>> BEGIN
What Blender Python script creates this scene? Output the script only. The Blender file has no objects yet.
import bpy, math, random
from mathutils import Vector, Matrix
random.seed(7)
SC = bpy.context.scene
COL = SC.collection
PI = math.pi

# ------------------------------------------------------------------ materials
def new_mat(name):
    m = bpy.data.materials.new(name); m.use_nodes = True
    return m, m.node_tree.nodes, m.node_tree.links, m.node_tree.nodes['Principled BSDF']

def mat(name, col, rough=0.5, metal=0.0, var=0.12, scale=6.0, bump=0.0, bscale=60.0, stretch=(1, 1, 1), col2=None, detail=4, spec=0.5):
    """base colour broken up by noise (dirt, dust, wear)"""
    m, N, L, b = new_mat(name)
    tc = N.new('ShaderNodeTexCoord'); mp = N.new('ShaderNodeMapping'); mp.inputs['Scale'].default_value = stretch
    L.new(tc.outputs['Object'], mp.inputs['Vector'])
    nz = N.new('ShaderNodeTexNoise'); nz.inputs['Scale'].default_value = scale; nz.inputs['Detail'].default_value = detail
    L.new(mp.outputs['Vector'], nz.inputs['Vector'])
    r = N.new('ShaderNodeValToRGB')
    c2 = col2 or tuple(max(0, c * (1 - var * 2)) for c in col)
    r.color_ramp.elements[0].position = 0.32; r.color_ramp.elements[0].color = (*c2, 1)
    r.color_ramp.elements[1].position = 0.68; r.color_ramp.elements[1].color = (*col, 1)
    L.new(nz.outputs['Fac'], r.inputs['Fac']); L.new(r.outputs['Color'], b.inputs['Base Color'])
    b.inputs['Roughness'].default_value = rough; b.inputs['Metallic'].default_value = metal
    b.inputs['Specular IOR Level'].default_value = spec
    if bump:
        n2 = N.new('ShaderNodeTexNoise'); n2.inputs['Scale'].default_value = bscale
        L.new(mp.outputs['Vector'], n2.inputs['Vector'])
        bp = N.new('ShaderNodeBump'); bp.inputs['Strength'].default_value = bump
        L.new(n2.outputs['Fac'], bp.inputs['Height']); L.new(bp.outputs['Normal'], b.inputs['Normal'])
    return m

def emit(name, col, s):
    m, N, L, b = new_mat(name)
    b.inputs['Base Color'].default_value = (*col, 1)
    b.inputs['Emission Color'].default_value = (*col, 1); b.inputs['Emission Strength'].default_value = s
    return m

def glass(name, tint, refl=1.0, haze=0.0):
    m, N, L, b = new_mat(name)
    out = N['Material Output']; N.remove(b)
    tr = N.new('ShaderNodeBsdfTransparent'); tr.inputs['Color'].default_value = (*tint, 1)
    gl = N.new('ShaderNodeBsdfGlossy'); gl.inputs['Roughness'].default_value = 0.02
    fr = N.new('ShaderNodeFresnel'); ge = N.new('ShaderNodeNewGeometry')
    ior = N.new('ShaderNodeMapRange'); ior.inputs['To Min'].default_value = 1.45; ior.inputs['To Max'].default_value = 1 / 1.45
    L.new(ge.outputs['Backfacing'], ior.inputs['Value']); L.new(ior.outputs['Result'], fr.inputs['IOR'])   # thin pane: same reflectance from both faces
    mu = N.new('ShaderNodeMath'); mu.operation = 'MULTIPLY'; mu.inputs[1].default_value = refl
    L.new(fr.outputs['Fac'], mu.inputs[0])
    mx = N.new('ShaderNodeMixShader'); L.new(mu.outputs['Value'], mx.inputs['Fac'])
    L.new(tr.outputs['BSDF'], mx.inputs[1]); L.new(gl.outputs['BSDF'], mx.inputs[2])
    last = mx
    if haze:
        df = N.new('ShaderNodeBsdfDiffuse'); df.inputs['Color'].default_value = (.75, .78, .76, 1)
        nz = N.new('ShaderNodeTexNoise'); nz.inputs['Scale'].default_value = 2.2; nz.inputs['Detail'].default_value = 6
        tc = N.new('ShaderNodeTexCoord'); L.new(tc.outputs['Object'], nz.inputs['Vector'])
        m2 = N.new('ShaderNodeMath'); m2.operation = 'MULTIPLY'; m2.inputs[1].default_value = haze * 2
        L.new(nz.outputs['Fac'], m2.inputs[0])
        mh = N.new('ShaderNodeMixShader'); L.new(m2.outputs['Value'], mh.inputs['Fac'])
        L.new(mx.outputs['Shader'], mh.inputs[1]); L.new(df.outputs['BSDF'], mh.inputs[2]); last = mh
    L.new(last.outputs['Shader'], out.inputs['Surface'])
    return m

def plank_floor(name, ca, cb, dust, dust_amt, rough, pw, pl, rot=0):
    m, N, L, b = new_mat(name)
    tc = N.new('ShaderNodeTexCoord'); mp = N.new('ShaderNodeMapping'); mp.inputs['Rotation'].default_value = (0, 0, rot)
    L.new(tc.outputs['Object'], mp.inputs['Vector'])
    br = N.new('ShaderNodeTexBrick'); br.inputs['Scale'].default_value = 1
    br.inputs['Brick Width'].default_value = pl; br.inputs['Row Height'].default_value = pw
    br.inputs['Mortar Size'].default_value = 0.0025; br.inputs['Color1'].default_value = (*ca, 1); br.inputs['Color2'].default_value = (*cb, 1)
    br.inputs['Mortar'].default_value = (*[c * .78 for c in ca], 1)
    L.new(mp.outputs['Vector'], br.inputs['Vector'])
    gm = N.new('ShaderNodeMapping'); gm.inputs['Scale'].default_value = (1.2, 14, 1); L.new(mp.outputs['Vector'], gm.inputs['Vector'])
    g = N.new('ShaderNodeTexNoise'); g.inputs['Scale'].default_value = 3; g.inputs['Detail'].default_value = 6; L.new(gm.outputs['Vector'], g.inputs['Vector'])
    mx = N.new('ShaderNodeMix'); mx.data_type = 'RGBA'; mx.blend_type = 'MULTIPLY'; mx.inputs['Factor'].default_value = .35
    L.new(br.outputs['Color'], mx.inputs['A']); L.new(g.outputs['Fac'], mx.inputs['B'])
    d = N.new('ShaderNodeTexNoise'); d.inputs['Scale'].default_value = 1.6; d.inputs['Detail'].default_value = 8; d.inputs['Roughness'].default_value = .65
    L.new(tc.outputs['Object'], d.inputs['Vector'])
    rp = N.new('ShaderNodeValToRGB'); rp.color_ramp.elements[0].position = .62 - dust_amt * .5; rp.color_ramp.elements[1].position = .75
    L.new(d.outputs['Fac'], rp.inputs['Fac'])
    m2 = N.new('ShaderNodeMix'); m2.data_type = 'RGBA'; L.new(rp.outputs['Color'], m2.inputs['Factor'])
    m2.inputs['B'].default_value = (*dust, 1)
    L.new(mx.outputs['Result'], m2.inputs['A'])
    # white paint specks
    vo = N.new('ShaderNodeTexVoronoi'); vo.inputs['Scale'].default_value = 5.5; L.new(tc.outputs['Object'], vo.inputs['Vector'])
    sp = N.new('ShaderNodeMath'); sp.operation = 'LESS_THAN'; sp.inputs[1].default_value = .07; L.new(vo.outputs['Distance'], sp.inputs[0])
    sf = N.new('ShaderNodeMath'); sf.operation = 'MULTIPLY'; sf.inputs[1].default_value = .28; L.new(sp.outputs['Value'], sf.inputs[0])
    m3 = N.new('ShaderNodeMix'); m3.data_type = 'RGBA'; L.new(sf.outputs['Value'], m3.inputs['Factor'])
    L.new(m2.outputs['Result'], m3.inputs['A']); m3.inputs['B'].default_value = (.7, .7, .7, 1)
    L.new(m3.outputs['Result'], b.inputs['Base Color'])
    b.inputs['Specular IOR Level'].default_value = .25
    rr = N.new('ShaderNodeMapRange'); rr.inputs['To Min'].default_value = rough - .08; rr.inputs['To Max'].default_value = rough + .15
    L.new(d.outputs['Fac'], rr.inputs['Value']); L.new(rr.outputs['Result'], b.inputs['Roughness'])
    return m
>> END
● **What is expected**: Faithfully transcribe the whole of the data.

● **Worked answer**:
What Blender Python script creates this scene? Output the script only. The Blender file has no objects yet.
import bpy, math, random
from mathutils import Vector, Matrix
random.seed(7)
SC = bpy.context.scene
COL = SC.collection
PI = math.pi

# ------------------------------------------------------------------ materials
def new_mat(name):
    m = bpy.data.materials.new(name); m.use_nodes = True
    return m, m.node_tree.nodes, m.node_tree.links, m.node_tree.nodes['Principled BSDF']

def mat(name, col, rough=0.5, metal=0.0, var=0.12, scale=6.0, bump=0.0, bscale=60.0, stretch=(1, 1, 1), col2=None, detail=4, spec=0.5):
    """base colour broken up by noise (dirt, dust, wear)"""
    m, N, L, b = new_mat(name)
    tc = N.new('ShaderNodeTexCoord'); mp = N.new('ShaderNodeMapping'); mp.inputs['Scale'].default_value = stretch
    L.new(tc.outputs['Object'], mp.inputs['Vector'])
    nz = N.new('ShaderNodeTexNoise'); nz.inputs['Scale'].default_value = scale; nz.inputs['Detail'].default_value = detail
    L.new(mp.outputs['Vector'], nz.inputs['Vector'])
    r = N.new('ShaderNodeValToRGB')
    c2 = col2 or tuple(max(0, c * (1 - var * 2)) for c in col)
    r.color_ramp.elements[0].position = 0.32; r.color_ramp.elements[0].color = (*c2, 1)
    r.color_ramp.elements[1].position = 0.68; r.color_ramp.elements[1].color = (*col, 1)
    L.new(nz.outputs['Fac'], r.inputs['Fac']); L.new(r.outputs['Color'], b.inputs['Base Color'])
    b.inputs['Roughness'].default_value = rough; b.inputs['Metallic'].default_value = metal
    b.inputs['Specular IOR Level'].default_value = spec
    if bump:
        n2 = N.new('ShaderNodeTexNoise'); n2.inputs['Scale'].default_value = bscale
        L.new(mp.outputs['Vector'], n2.inputs['Vector'])
        bp = N.new('ShaderNodeBump'); bp.inputs['Strength'].default_value = bump
        L.new(n2.outputs['Fac'], bp.inputs['Height']); L.new(bp.outputs['Normal'], b.inputs['Normal'])
    return m

def emit(name, col, s):
    m, N, L, b = new_mat(name)
    b.inputs['Base Color'].default_value = (*col, 1)
    b.inputs['Emission Color'].default_value = (*col, 1); b.inputs['Emission Strength'].default_value = s
    return m

def glass(name, tint, refl=1.0, haze=0.0):
    m, N, L, b = new_mat(name)
    out = N['Material Output']; N.remove(b)
    tr = N.new('ShaderNodeBsdfTransparent'); tr.inputs['Color'].default_value = (*tint, 1)
    gl = N.new('ShaderNodeBsdfGlossy'); gl.inputs['Roughness'].default_value = 0.02
    fr = N.new('ShaderNodeFresnel'); ge = N.new('ShaderNodeNewGeometry')
    ior = N.new('ShaderNodeMapRange'); ior.inputs['To Min'].default_value = 1.45; ior.inputs['To Max'].default_value = 1 / 1.45
    L.new(ge.outputs['Backfacing'], ior.inputs['Value']); L.new(ior.outputs['Result'], fr.inputs['IOR'])   # thin pane: same reflectance from both faces
    mu = N.new('ShaderNodeMath'); mu.operation = 'MULTIPLY'; mu.inputs[1].default_value = refl
    L.new(fr.outputs['Fac'], mu.inputs[0])
    mx = N.new('ShaderNodeMixShader'); L.new(mu.outputs['Value'], mx.inputs['Fac'])
    L.new(tr.outputs['BSDF'], mx.inputs[1]); L.new(gl.outputs['BSDF'], mx.inputs[2])
    last = mx
    if haze:
        df = N.new('ShaderNodeBsdfDiffuse'); df.inputs['Color'].default_value = (.75, .78, .76, 1)
        nz = N.new('ShaderNodeTexNoise'); nz.inputs['Scale'].default_value = 2.2; nz.inputs['Detail'].default_value = 6
        tc = N.new('ShaderNodeTexCoord'); L.new(tc.outputs['Object'], nz.inputs['Vector'])
        m2 = N.new('ShaderNodeMath'); m2.operation = 'MULTIPLY'; m2.inputs[1].default_value = haze * 2
        L.new(nz.outputs['Fac'], m2.inputs[0])
        mh = N.new('ShaderNodeMixShader'); L.new(m2.outputs['Value'], mh.inputs['Fac'])
        L.new(mx.outputs['Shader'], mh.inputs[1]); L.new(df.outputs['BSDF'], mh.inputs[2]); last = mh
    L.new(last.outputs['Shader'], out.inputs['Surface'])
    return m

def plank_floor(name, ca, cb, dust, dust_amt, rough, pw, pl, rot=0):
    m, N, L, b = new_mat(name)
    tc = N.new('ShaderNodeTexCoord'); mp = N.new('ShaderNodeMapping'); mp.inputs['Rotation'].default_value = (0, 0, rot)
    L.new(tc.outputs['Object'], mp.inputs['Vector'])
    br = N.new('ShaderNodeTexBrick'); br.inputs['Scale'].default_value = 1
    br.inputs['Brick Width'].default_value = pl; br.inputs['Row Height'].default_value = pw
    br.inputs['Mortar Size'].default_value = 0.0025; br.inputs['Color1'].default_value = (*ca, 1); br.inputs['Color2'].default_value = (*cb, 1)
    br.inputs['Mortar'].default_value = (*[c * .78 for c in ca], 1)
    L.new(mp.outputs['Vector'], br.inputs['Vector'])
    gm = N.new('ShaderNodeMapping'); gm.inputs['Scale'].default_value = (1.2, 14, 1); L.new(mp.outputs['Vector'], gm.inputs['Vector'])
    g = N.new('ShaderNodeTexNoise'); g.inputs['Scale'].default_value = 3; g.inputs['Detail'].default_value = 6; L.new(gm.outputs['Vector'], g.inputs['Vector'])
    mx = N.new('ShaderNodeMix'); mx.data_type = 'RGBA'; mx.blend_type = 'MULTIPLY'; mx.inputs['Factor'].default_value = .35
    L.new(br.outputs['Color'], mx.inputs['A']); L.new(g.outputs['Fac'], mx.inputs['B'])
    d = N.new('ShaderNodeTexNoise'); d.inputs['Scale'].default_value = 1.6; d.inputs['Detail'].default_value = 8; d.inputs['Roughness'].default_value = .65
    L.new(tc.outputs['Object'], d.inputs['Vector'])
    rp = N.new('ShaderNodeValToRGB'); rp.color_ramp.elements[0].position = .62 - dust_amt * .5; rp.color_ramp.elements[1].position = .75
    L.new(d.outputs['Fac'], rp.inputs['Fac'])
    m2 = N.new('ShaderNodeMix'); m2.data_type = 'RGBA'; L.new(rp.outputs['Color'], m2.inputs['Factor'])
    m2.inputs['B'].default_value = (*dust, 1)
    L.new(mx.outputs['Result'], m2.inputs['A'])
    # white paint specks
    vo = N.new('ShaderNodeTexVoronoi'); vo.inputs['Scale'].default_value = 5.5; L.new(tc.outputs['Object'], vo.inputs['Vector'])
    sp = N.new('ShaderNodeMath'); sp.operation = 'LESS_THAN'; sp.inputs[1].default_value = .07; L.new(vo.outputs['Distance'], sp.inputs[0])
    sf = N.new('ShaderNodeMath'); sf.operation = 'MULTIPLY'; sf.inputs[1].default_value = .28; L.new(sp.outputs['Value'], sf.inputs[0])
    m3 = N.new('ShaderNodeMix'); m3.data_type = 'RGBA'; L.new(sf.outputs['Value'], m3.inputs['Factor'])
    L.new(m2.outputs['Result'], m3.inputs['A']); m3.inputs['B'].default_value = (.7, .7, .7, 1)
    L.new(m3.outputs['Result'], b.inputs['Base Color'])
    b.inputs['Specular IOR Level'].default_value = .25
    rr = N.new('ShaderNodeMapRange'); rr.inputs['To Min'].default_value = rough - .08; rr.inputs['To Max'].default_value = rough + .15
    L.new(d.outputs['Fac'], rr.inputs['Value']); L.new(rr.outputs['Result'], b.inputs['Roughness'])
    return m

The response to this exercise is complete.